Enterprise Agile – Evolutionary Standards
At the risk of being lambasted by the agile community I will use the words enterprise and agile in the same sentence 😉
This article largely follows on from some previous entries and in particular my entry on user centred test driven development.
It is often a complaint that large organisations trundle along painfully and slowly. Work can't start without following some process or other until you have sign-off. Part of this sign-off will probably involve agreement to follow certain standards and guidelines, but if these standards don't yet exist how can we start???
To challenge this and present an alternative approach, why not make the "standards" part of the delivery itself. Make it clear up front that rather than wait for the standards to be released (which would be the normal mode of attack in large organisations) you will actively work with whichever standard's body exists in the organisation to evolve just enough standards to support the actual work you are doing as you work through the backlog.

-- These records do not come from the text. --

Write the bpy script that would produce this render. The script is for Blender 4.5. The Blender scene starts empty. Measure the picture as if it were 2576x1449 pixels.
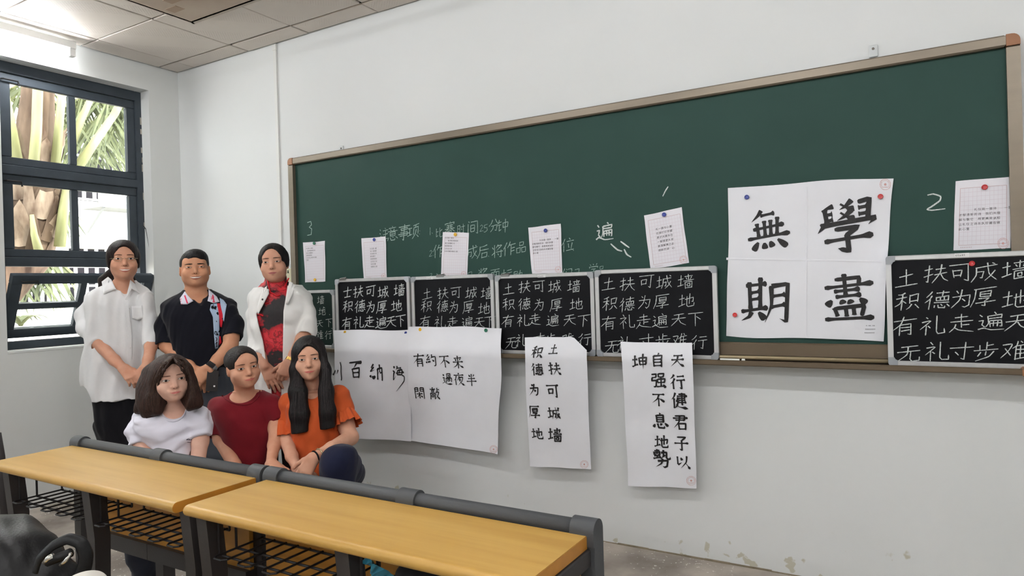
import bpy, math, random
import numpy as np
from mathutils import Vector, Matrix
random.seed(7); RNG = np.random.default_rng(7)
scene = bpy.context.scene
COL = scene.collection

# ------------------------------------------------------------ camera, world, exposure
CAM = np.array([4.8677, -3.2553, 1.3274]); YAW, PITCH, ROLL, FPX = 0.5357, -0.003, -0.0291, 1725.83
def cam_axes():
    f = np.array([-math.sin(YAW) * math.cos(PITCH), math.cos(YAW) * math.cos(PITCH), math.sin(PITCH)])
    r = np.array([math.cos(YAW), math.sin(YAW), 0.0]); u = np.cross(r, f)
    return r * math.cos(ROLL) + u * math.sin(ROLL), -r * math.sin(ROLL) + u * math.cos(ROLL), f
RGT, UPV, FWD = cam_axes()
cd = bpy.data.cameras.new('camera'); cam = bpy.data.objects.new('camera', cd); COL.objects.link(cam)
cd.sensor_width = 36.0; cd.lens = FPX / 2576 * 36.0; cd.clip_start = 0.05; cd.clip_end = 200
cam.matrix_world = Matrix(((RGT[0], UPV[0], -FWD[0], CAM[0]), (RGT[1], UPV[1], -FWD[1], CAM[1]),
                           (RGT[2], UPV[2], -FWD[2], CAM[2]), (0, 0, 0, 1)))
scene.camera = cam
vs = scene.view_settings
vs.view_transform = 'Standard'; vs.look = 'None'; vs.gamma = 1.0; vs.use_curve_mapping = False
vs.exposure = 1.36
world = bpy.data.worlds.new('sky'); scene.world = world; world.use_nodes = True
bgn = world.node_tree.nodes['Background']
bgn.inputs['Color'].default_value = (0.93, 0.97, 1.0, 1); bgn.inputs['Strength'].default_value = 3.8
TUBE_POWER = 42.0          # radiance of a lit fluorescent tube
sun_d = bpy.data.lights.new('sun', 'SUN'); sun = bpy.data.objects.new('sun', sun_d); COL.objects.link(sun)
sun_d.energy = 3.0; sun_d.angle = 0.05; sun_d.color = (1.0, 0.95, 0.86)
sun.rotation_euler = (0, math.radians(32), math.radians(12)); sun.location = (3, 2, 9)
cy = scene.cycles
cy.max_bounces = 5; cy.diffuse_bounces = 4; cy.glossy_bounces = 2; cy.transmission_bounces = 2; cy.transparent_max_bounces = 8
cy.caustics_reflective = False; cy.caustics_refractive = False; cy.adaptive_threshold = 0.06; cy.light_sampling_threshold = 0.02; cy.use_light_tree = False

def ray(px, py):
    return FWD + RGT * (px - 1288) / FPX - UPV * (py - 724.5) / FPX
def at_y(px, py, y):
    d = ray(px, py); return CAM + d * (y - CAM[1]) / d[1]
def at_x(px, py, x):
    d = ray(px, py); return CAM + d * (x - CAM[0]) / d[0]
def at_d(px, py, dep):
    return CAM + ray(px, py) * dep

# ------------------------------------------------------------ materials
def lin(c):
    return tuple(((v / 255) / 12.92 if v / 255 <= 0.04045 else ((v / 255 + 0.055) / 1.055) ** 2.4) for v in c)
MATS = {}
def mat(name, rgb, rough=0.6, spec=0.3, metal=0.0, var=0.0, vscale=8.0, rgb2=None, bump=0.0, bscale=60.0,
        stretch=(1, 1, 1), coat=0.0, sheen=0.0, sss=0.0, detail=4.0, thr=None):
    if name in MATS: return MATS[name]
    m = bpy.data.materials.new(name); m.use_nodes = True; MATS[name] = m
    nt = m.node_tree; b = nt.nodes['Principled BSDF']; N = nt.nodes.new; L = nt.links.new
    c = lin(rgb)
    b.inputs['Base Color'].default_value = (*c, 1); b.inputs['Roughness'].default_value = rough
    b.inputs['Specular IOR Level'].default_value = spec; b.inputs['Metallic'].default_value = metal
    if coat: b.inputs['Coat Weight'].default_value = coat; b.inputs['Coat Roughness'].default_value = 0.15
    if sheen: b.inputs['Sheen Weight'].default_value = sheen
    if sss:
        b.inputs['Subsurface Weight'].default_value = sss; b.inputs['Subsurface Radius'].default_value = (0.012, 0.005, 0.003)
        b.inputs['Subsurface Scale'].default_value = 0.6
    if var or bump:
        tc = N('ShaderNodeTexCoord'); mp = N('ShaderNodeMapping'); mp.inputs['Scale'].default_value = stretch
        L(tc.outputs['Object'], mp.inputs['Vector'])
    if var:
        n = N('ShaderNodeTexNoise'); n.inputs['Scale'].default_value = vscale; n.inputs['Detail'].default_value = detail
        L(mp.outputs[0], n.inputs['Vector'])
        r = N('ShaderNodeValToRGB')
        lo, hi = thr if thr else (0.3, 0.7)
        r.color_ramp.elements[0].position = lo; r.color_ramp.elements[1].position = hi
        c2 = lin(rgb2) if rgb2 else tuple(v * (1 - var) for v in c)
        r.color_ramp.elements[0].color = (*c2, 1); r.color_ramp.elements[1].color = (*c, 1)
        L(n.outputs['Fac'], r.inputs[0]); L(r.outputs[0], b.inputs['Base Color'])
    if bump:
        n2 = N('ShaderNodeTexNoise'); n2.inputs['Scale'].default_value = bscale; n2.inputs['Detail'].default_value = 1.5
        L(mp.outputs[0], n2.inputs['Vector'])
        bp = N('ShaderNodeBump'); bp.inputs['Strength'].default_value = bump; bp.inputs['Distance'].default_value = 0.01
        L(n2.outputs['Fac'], bp.inputs['Height']); L(bp.outputs[0], b.inputs['Normal'])
    return m
def emit(name, rgb, s):
    m = bpy.data.materials.new(name); m.use_nodes = True; nt = m.node_tree
    b = nt.nodes['Principled BSDF']; b.inputs['Base Color'].default_value = (*lin(rgb), 1)
    b.inputs['Emission Color'].default_value = (*lin(rgb), 1); b.inputs['Emission Strength'].default_value = s
    return m
def glass_mat():
    m = bpy.data.materials.new('window_glass'); m.use_nodes = True; nt = m.node_tree; nt.nodes.clear()
    o = nt.nodes.new('ShaderNodeOutputMaterial'); t = nt.nodes.new('ShaderNodeBsdfTransparent'); g = nt.nodes.new('ShaderNodeBsdfGlossy')
    g.inputs['Roughness'].default_value = 0.02; t.inputs['Color'].default_value = (0.93, 0.95, 0.94, 1)
    mx = nt.nodes.new('ShaderNodeMixShader'); fr = nt.nodes.new('ShaderNodeFresnel'); fr.inputs['IOR'].default_value = 1.3
    nt.links.new(fr.outputs[0], mx.inputs[0]); nt.links.new(t.outputs[0], mx.inputs[1]); nt.links.new(g.outputs[0], mx.inputs[2])
    nt.links.new(mx.outputs[0], o.inputs[0]); return m

# ------------------------------------------------------------ mesh helpers
def link(name, verts, faces, m, parent=None, smooth=False, origin=None):
    o0 = np.array(origin if origin is not None else (parent['_o'] if parent is not None and '_o' in parent.keys() else (0, 0, 0)), float)
    me = bpy.data.meshes.new(name)
    v = np.asarray(verts, float).reshape(-1, 3) - o0
    me.from_pydata(v.tolist(), [], faces); me.update()
    if smooth: me.polygons.foreach_set('use_smooth', np.ones(len(me.polygons), bool))
    if m: me.materials.append(m)
    ob = bpy.data.objects.new(name, me); COL.objects.link(ob)
    if parent is not None: ob.parent = parent
    elif origin is not None: ob.location = o0
    return ob
ORG = {}
def tag(o, label=None, cat=None, group=None, kind=None):
    if label: o['label'] = label
    if cat: o['category'] = cat
    if group: o['group'] = group
    if kind: o['kind'] = kind
    return o
def empty(name, loc, label=None, cat=None, group=None, kind=None, rz=0.0):
    o = bpy.data.objects.new(name, None); COL.objects.link(o); o.location = loc; o.rotation_euler.z = rz
    o.empty_display_size = 0.1
    ORG[o.name] = np.array(loc, float)
    return tag(o, label, cat, group, kind)
def copy_tree(o, parent=None, off=(0, 0, 0)):
    c = o.copy(); COL.objects.link(c); c.parent = parent
    if parent is None: c.location = Vector(o.location) + Vector(off)
    for ch in list(o.children): copy_tree(ch, c)
    return c
class MB:
    def __init__(s): s.v = []; s.f = []
    def add(s, vs_, fs):
        b = len(s.v); s.v += [tuple(map(float, p)) for p in vs_]; s.f += [tuple(i + b for i in f) for f in fs]; return s
    def box(s, a, b, bev=0.0):
        x0, y0, z0 = a; x1, y1, z1 = b
        if x0 > x1: x0, x1 = x1, x0
        if y0 > y1: y0, y1 = y1, y0
        if z0 > z1: z0, z1 = z1, z0
        if bev <= 0:
            return s.add([(x0, y0, z0), (x1, y0, z0), (x1, y1, z0), (x0, y1, z0), (x0, y0, z1), (x1, y0, z1), (x1, y1, z1), (x0, y1, z1)],
                         [(0, 3, 2, 1), (4, 5, 6, 7), (0, 1, 5, 4), (1, 2, 6, 5), (2, 3, 7, 6), (3, 0, 4, 7)])
        e = bev; ring = lambda z, i: [(x0 + i, y0 + e + i if False else y0 + i, z), (x1 - i, y0 + i, z), (x1 - i, y1 - i, z), (x0 + i, y1 - i, z)]
        vv = []
        for z, i in ((z0, e), (z0 + e, 0), (z1 - e, 0), (z1, e)): vv += ring(z, i)
        ff = [(3, 2, 1, 0), (12, 13, 14, 15)]
        for k in range(3):
            for j in range(4):
                ff.append((k * 4 + j, k * 4 + (j + 1) % 4, k * 4 + 4 + (j + 1) % 4, k * 4 + 4 + j))
        return s.add(vv, ff)
    def tube(s, pts, r, n=8, cap=True, flat=1.0):
        P = [np.array(p, float) for p in pts]; rr = r if hasattr(r, '__len__') else [r] * len(P)
        T = []
        for i in range(len(P)):
            t = P[min(i + 1, len(P) - 1)] - P[max(i - 1, 0)]; T.append(t / (np.linalg.norm(t) + 1e-9))
        up = np.array([0, 0, 1.0]) if abs(T[0][2]) < 0.9 else np.array([0, 1.0, 0])
        u = np.cross(T[0], up); u /= np.linalg.norm(u); b0 = len(s.v)
        for i, p in enumerate(P):
            u = u - T[i] * (u @ T[i]); u /= np.linalg.norm(u) + 1e-9; w = np.cross(T[i], u)
            for k in range(n):
                a = 2 * math.pi * k / n; s.v.append(tuple(p + (u * math.cos(a) + w * math.sin(a) * flat) * rr[i]))
        for i in range(len(P) - 1):
            for k in range(n):
                s.f.append((b0 + i * n + k, b0 + i * n + (k + 1) % n, b0 + (i + 1) * n + (k + 1) % n, b0 + (i + 1) * n + k))
        if cap:
            s.f.append(tuple(b0 + k for k in range(n))[::-1]); s.f.append(tuple(b0 + (len(P) - 1) * n + k for k in range(n)))
        return s
    def prism(s, poly, a0, a1, axis):
        # poly of 2D points extruded along axis (0=x,1=y,2=z)
        n = len(poly); vv = []
        for a in (a0, a1):
            for p, q in poly:
                vv.append({0: (a, p, q), 1: (p, a, q), 2: (p, q, a)}[axis])
        ff = [tuple(range(n))[::-1], tuple(range(n, 2 * n))] + [(i, (i + 1) % n, n + (i + 1) % n, n + i) for i in range(n)]
        return s.add(vv, ff)
    def lathe(s, prof, c, ax, n=20):
        # prof: (radius, height along ax)
        ax = np.array(ax, float); ax /= np.linalg.norm(ax); t = np.array([0, 0, 1.0]) if abs(ax[2]) < 0.9 else np.array([1.0, 0, 0])
        u = np.cross(ax, t); u /= np.linalg.norm(u); w = np.cross(ax, u); b0 = len(s.v); c = np.array(c, float)
        for r, h in prof:
            for k in range(n):
                a = 2 * math.pi * k / n; s.v.append(tuple(c + ax * h + (u * math.cos(a) + w * math.sin(a)) * r))
        for i in range(len(prof) - 1):
            for k in range(n):
                s.f.append((b0 + i * n + k, b0 + i * n + (k + 1) % n, b0 + (i + 1) * n + (k + 1) % n, b0 + (i + 1) * n + k))
        s.f.append(tuple(b0 + (len(prof) - 1) * n + k for k in range(n)))
        s.f.append(tuple(b0 + k for k in range(n))[::-1])
        return s
    def build(s, name, m, parent=None, smooth=False, origin=None):
        if parent is not None: origin = ORG.get(parent.name, ORG.get(parent.parent.name if parent.parent else '', np.zeros(3)))
        o = link(name, s.v, s.f, m, parent, smooth, origin)
        return o
def rot_tilt(vs_, c, axis, ang):
    M = np.array(Matrix.Rotation(ang, 3, axis)); c = np.array(c); return [tuple(M @ (np.array(v) - c) + c) for v in vs_]
def sm(o, ang=40):
    o.data.polygons.foreach_set('use_smooth', np.ones(len(o.data.polygons), bool))
    try: o.data.set_sharp_from_angle(angle=math.radians(ang))
    except Exception: pass
    return o

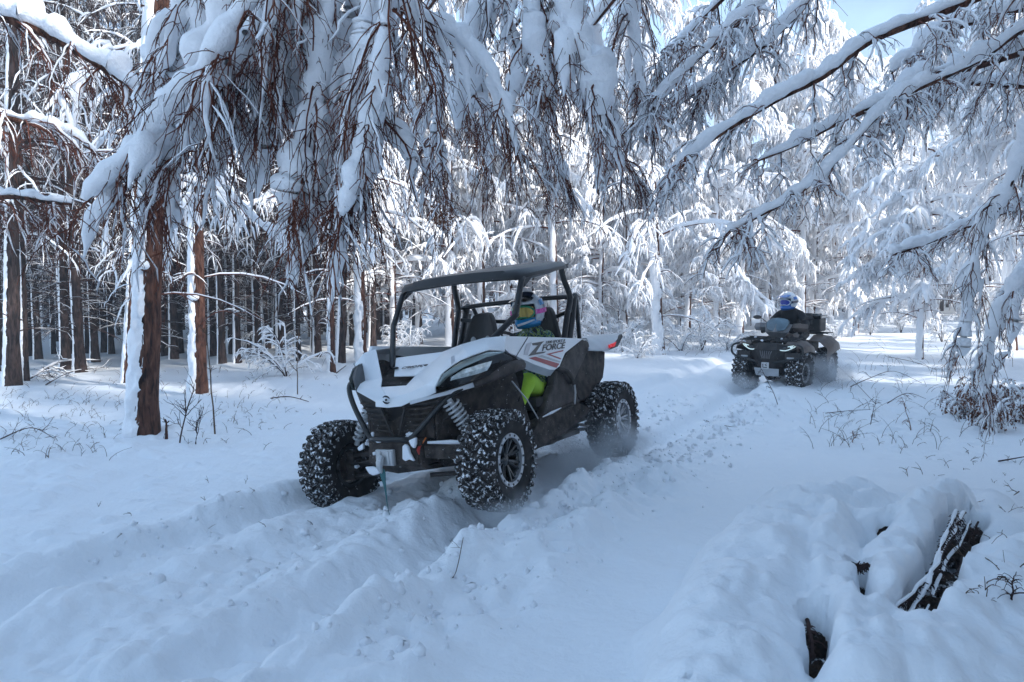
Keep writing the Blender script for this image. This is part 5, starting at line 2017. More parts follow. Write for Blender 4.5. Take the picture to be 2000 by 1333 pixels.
# legs joined to the same figure
J += [(*D(-.05, .44, .80), .10, .10), (*D(.27, .54, .90), .085, .085), (*D(.30, .555, .90), .085, .085), (*D(.52, .50, .62), .06, .06), (*D(.70, .46, .42), .05, .05),
      (*D(-.05, .24, .80), .10, .10), (*D(.36, .20, .92), .085, .085), (*D(.52, .20, .62), .06, .06), (*D(.70, .20, .42), .05, .05)]
E_ += [(0, 12), (12, 13), (13, 14), (14, 15), (15, 16), (0, 17), (17, 18), (18, 19), (19, 20)]
bd = skin_body('body', J, E_, [M['camo'], M['green_cloth'], M['skin']], drv)
for p in bd.data.polygons:
    c = p.center
    wx, wz = c.x - .15, c.z + .72
    if (wz < .86) or (wx > .06 and wz < 1.03) or (wx > .2 and wz < 1.06):
        p.material_index = 1
    elif wz > 1.42:
        p.material_index = 2
for sd, hy in ((1, .48), (-1, .19)):
    hand(drv, D(.14, hy, 1.16), (.8, 0, .35), (-.3, 0, 1), sd, M['cloth_black'])
q = MB()
for hy in (.46, .20):
    q.grid([[Vector(D(.66 + dx, hy + dy, .40 + dz)) for dy in (-.05, 0, .05)] for dx, dz in ((-.06, .06), (.02, .07), (.12, .02), (.20, 0))], thick=(0, 0, -.07))
q.build('boots', M['cloth_black'], drv, subsurf=1)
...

To make this work, COURAGE is imperative... Someone has to have the courage to put a stake in the ground early, recognising there is a small risk this may change. Developers should embed the standards into their automated testing as early as possible, this means that when and if a standard does change, there are tests in place which will assist developers in ensuring that all work to date is easily brought up to date...
The results of this is a design language that everyone can understand, when someone says they are writing a test which is looking for the jobs tag in the currently featured news article, everyone should know what that refers to in the wireframes, and also know how this will be identified and marked up in the implementation. This allows tests to be written before any code and even for the final "Look And Feel" to progress alongside development.
Of course, you're always free to continue in the traditional model and wait for three months until the standards body within the organisation produces a 300 page guidelines document before even starting that killer new feature that will storm the market... Or make totally random guesses, which are much more likely to be wrong, and be safe in the knowledge you have the traditional saviour of projects - Hope and Prayer!!!